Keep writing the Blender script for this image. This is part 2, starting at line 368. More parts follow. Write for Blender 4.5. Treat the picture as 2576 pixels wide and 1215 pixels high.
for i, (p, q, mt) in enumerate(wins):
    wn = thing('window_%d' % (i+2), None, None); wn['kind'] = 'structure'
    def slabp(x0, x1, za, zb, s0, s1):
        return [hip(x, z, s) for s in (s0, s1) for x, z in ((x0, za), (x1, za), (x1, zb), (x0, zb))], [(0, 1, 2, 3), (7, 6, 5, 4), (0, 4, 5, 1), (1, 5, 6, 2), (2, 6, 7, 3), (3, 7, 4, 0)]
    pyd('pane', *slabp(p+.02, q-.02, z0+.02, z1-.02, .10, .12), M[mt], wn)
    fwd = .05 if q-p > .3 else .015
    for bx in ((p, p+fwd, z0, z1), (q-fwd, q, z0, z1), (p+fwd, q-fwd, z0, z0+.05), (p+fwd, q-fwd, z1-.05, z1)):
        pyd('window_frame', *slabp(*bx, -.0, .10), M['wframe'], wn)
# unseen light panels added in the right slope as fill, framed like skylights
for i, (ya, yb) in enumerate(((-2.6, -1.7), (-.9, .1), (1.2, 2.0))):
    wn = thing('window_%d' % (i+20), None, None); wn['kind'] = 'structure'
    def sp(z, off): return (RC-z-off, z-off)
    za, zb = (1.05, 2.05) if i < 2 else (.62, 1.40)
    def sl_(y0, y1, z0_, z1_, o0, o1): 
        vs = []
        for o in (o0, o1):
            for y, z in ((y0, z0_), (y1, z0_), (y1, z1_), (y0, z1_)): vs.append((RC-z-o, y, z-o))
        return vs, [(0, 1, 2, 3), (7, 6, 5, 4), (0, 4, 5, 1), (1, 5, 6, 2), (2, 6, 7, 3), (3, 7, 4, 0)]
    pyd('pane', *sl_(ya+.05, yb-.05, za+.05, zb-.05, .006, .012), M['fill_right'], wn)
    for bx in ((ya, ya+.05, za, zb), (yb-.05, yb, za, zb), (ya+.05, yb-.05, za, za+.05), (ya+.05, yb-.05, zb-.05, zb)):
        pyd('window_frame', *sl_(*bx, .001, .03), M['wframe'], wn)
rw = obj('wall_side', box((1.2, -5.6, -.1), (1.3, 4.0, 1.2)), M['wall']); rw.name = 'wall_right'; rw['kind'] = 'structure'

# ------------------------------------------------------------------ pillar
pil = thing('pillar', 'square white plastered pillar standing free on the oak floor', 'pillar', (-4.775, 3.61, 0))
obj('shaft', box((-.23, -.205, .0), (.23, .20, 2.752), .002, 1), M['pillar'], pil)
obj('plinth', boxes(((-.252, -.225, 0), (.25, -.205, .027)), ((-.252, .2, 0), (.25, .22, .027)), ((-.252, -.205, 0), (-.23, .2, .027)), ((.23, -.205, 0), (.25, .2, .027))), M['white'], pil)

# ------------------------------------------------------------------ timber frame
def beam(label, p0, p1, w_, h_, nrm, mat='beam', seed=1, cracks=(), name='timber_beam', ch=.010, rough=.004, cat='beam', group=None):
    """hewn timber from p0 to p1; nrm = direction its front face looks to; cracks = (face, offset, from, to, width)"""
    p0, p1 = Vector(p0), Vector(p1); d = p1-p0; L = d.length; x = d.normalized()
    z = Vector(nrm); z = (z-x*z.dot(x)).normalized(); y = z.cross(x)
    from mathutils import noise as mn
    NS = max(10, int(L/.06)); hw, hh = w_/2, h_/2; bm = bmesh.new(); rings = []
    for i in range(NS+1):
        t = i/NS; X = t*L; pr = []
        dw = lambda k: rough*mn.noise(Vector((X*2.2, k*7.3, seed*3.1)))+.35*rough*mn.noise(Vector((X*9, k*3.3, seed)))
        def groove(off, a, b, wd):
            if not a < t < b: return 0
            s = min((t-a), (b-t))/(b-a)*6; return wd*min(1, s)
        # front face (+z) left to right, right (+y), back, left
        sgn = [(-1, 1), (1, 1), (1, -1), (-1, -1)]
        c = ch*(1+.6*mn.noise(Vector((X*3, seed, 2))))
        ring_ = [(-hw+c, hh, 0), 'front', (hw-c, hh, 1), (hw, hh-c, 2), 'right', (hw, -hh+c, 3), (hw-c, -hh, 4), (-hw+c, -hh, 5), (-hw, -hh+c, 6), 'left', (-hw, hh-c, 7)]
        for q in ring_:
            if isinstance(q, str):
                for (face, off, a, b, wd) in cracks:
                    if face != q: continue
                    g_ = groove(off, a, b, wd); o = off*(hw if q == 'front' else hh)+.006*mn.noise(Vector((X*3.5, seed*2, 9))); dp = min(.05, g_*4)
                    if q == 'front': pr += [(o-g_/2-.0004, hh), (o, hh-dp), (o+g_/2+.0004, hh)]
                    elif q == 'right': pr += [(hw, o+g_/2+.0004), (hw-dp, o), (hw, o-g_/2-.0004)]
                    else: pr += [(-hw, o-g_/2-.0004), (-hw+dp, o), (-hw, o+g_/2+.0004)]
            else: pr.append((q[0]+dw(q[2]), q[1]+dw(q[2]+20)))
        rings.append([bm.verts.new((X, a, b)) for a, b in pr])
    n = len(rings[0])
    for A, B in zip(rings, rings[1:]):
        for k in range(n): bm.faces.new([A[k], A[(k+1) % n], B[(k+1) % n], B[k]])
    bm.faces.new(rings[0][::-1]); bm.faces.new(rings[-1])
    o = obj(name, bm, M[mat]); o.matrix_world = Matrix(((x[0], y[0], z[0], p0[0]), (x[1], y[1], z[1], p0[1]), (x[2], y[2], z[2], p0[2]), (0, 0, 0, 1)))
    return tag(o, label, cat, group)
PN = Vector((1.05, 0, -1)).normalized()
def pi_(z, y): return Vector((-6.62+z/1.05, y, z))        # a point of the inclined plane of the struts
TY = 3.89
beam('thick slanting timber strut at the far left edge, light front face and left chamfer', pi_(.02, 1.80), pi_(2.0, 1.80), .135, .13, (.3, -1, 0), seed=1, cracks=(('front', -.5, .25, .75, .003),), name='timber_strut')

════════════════

▶ **Objective**
The listing above should be transcribed in full, exactly as written.

▶ **Final result**
Keep writing the Blender script for this image. This is part 2, starting at line 368. More parts follow. Write for Blender 4.5. Treat the picture as 2576 pixels wide and 1215 pixels high.
for i, (p, q, mt) in enumerate(wins):
    wn = thing('window_%d' % (i+2), None, None); wn['kind'] = 'structure'
    def slabp(x0, x1, za, zb, s0, s1):
        return [hip(x, z, s) for s in (s0, s1) for x, z in ((x0, za), (x1, za), (x1, zb), (x0, zb))], [(0, 1, 2, 3), (7, 6, 5, 4), (0, 4, 5, 1), (1, 5, 6, 2), (2, 6, 7, 3), (3, 7, 4, 0)]
    pyd('pane', *slabp(p+.02, q-.02, z0+.02, z1-.02, .10, .12), M[mt], wn)
    fwd = .05 if q-p > .3 else .015
    for bx in ((p, p+fwd, z0, z1), (q-fwd, q, z0, z1), (p+fwd, q-fwd, z0, z0+.05), (p+fwd, q-fwd, z1-.05, z1)):
        pyd('window_frame', *slabp(*bx, -.0, .10), M['wframe'], wn)
# unseen light panels added in the right slope as fill, framed like skylights
for i, (ya, yb) in enumerate(((-2.6, -1.7), (-.9, .1), (1.2, 2.0))):
    wn = thing('window_%d' % (i+20), None, None); wn['kind'] = 'structure'
    def sp(z, off): return (RC-z-off, z-off)
    za, zb = (1.05, 2.05) if i < 2 else (.62, 1.40)
    def sl_(y0, y1, z0_, z1_, o0, o1): 
        vs = []
        for o in (o0, o1):
            for y, z in ((y0, z0_), (y1, z0_), (y1, z1_), (y0, z1_)): vs.append((RC-z-o, y, z-o))
        return vs, [(0, 1, 2, 3), (7, 6, 5, 4), (0, 4, 5, 1), (1, 5, 6, 2), (2, 6, 7, 3), (3, 7, 4, 0)]
    pyd('pane', *sl_(ya+.05, yb-.05, za+.05, zb-.05, .006, .012), M['fill_right'], wn)
    for bx in ((ya, ya+.05, za, zb), (yb-.05, yb, za, zb), (ya+.05, yb-.05, za, za+.05), (ya+.05, yb-.05, zb-.05, zb)):
        pyd('window_frame', *sl_(*bx, .001, .03), M['wframe'], wn)
rw = obj('wall_side', box((1.2, -5.6, -.1), (1.3, 4.0, 1.2)), M['wall']); rw.name = 'wall_right'; rw['kind'] = 'structure'

# ------------------------------------------------------------------ pillar
pil = thing('pillar', 'square white plastered pillar standing free on the oak floor', 'pillar', (-4.775, 3.61, 0))
obj('shaft', box((-.23, -.205, .0), (.23, .20, 2.752), .002, 1), M['pillar'], pil)
obj('plinth', boxes(((-.252, -.225, 0), (.25, -.205, .027)), ((-.252, .2, 0), (.25, .22, .027)), ((-.252, -.205, 0), (-.23, .2, .027)), ((.23, -.205, 0), (.25, .2, .027))), M['white'], pil)

# ------------------------------------------------------------------ timber frame
def beam(label, p0, p1, w_, h_, nrm, mat='beam', seed=1, cracks=(), name='timber_beam', ch=.010, rough=.004, cat='beam', group=None):
    """hewn timber from p0 to p1; nrm = direction its front face looks to; cracks = (face, offset, from, to, width)"""
    p0, p1 = Vector(p0), Vector(p1); d = p1-p0; L = d.length; x = d.normalized()
    z = Vector(nrm); z = (z-x*z.dot(x)).normalized(); y = z.cross(x)
    from mathutils import noise as mn
    NS = max(10, int(L/.06)); hw, hh = w_/2, h_/2; bm = bmesh.new(); rings = []
    for i in range(NS+1):
        t = i/NS; X = t*L; pr = []
        dw = lambda k: rough*mn.noise(Vector((X*2.2, k*7.3, seed*3.1)))+.35*rough*mn.noise(Vector((X*9, k*3.3, seed)))
        def groove(off, a, b, wd):
            if not a < t < b: return 0
            s = min((t-a), (b-t))/(b-a)*6; return wd*min(1, s)
        # front face (+z) left to right, right (+y), back, left
        sgn = [(-1, 1), (1, 1), (1, -1), (-1, -1)]
        c = ch*(1+.6*mn.noise(Vector((X*3, seed, 2))))
        ring_ = [(-hw+c, hh, 0), 'front', (hw-c, hh, 1), (hw, hh-c, 2), 'right', (hw, -hh+c, 3), (hw-c, -hh, 4), (-hw+c, -hh, 5), (-hw, -hh+c, 6), 'left', (-hw, hh-c, 7)]
        for q in ring_:
            if isinstance(q, str):
                for (face, off, a, b, wd) in cracks:
                    if face != q: continue
                    g_ = groove(off, a, b, wd); o = off*(hw if q == 'front' else hh)+.006*mn.noise(Vector((X*3.5, seed*2, 9))); dp = min(.05, g_*4)
                    if q == 'front': pr += [(o-g_/2-.0004, hh), (o, hh-dp), (o+g_/2+.0004, hh)]
                    elif q == 'right': pr += [(hw, o+g_/2+.0004), (hw-dp, o), (hw, o-g_/2-.0004)]
                    else: pr += [(-hw, o-g_/2-.0004), (-hw+dp, o), (-hw, o+g_/2+.0004)]
            else: pr.append((q[0]+dw(q[2]), q[1]+dw(q[2]+20)))
        rings.append([bm.verts.new((X, a, b)) for a, b in pr])
    n = len(rings[0])
    for A, B in zip(rings, rings[1:]):
        for k in range(n): bm.faces.new([A[k], A[(k+1) % n], B[(k+1) % n], B[k]])
    bm.faces.new(rings[0][::-1]); bm.faces.new(rings[-1])
    o = obj(name, bm, M[mat]); o.matrix_world = Matrix(((x[0], y[0], z[0], p0[0]), (x[1], y[1], z[1], p0[1]), (x[2], y[2], z[2], p0[2]), (0, 0, 0, 1)))
    return tag(o, label, cat, group)
PN = Vector((1.05, 0, -1)).normalized()
def pi_(z, y): return Vector((-6.62+z/1.05, y, z))        # a point of the inclined plane of the struts
TY = 3.89
beam('thick slanting timber strut at the far left edge, light front face and left chamfer', pi_(.02, 1.80), pi_(2.0, 1.80), .135, .13, (.3, -1, 0), seed=1, cracks=(('front', -.5, .25, .75, .003),), name='timber_strut')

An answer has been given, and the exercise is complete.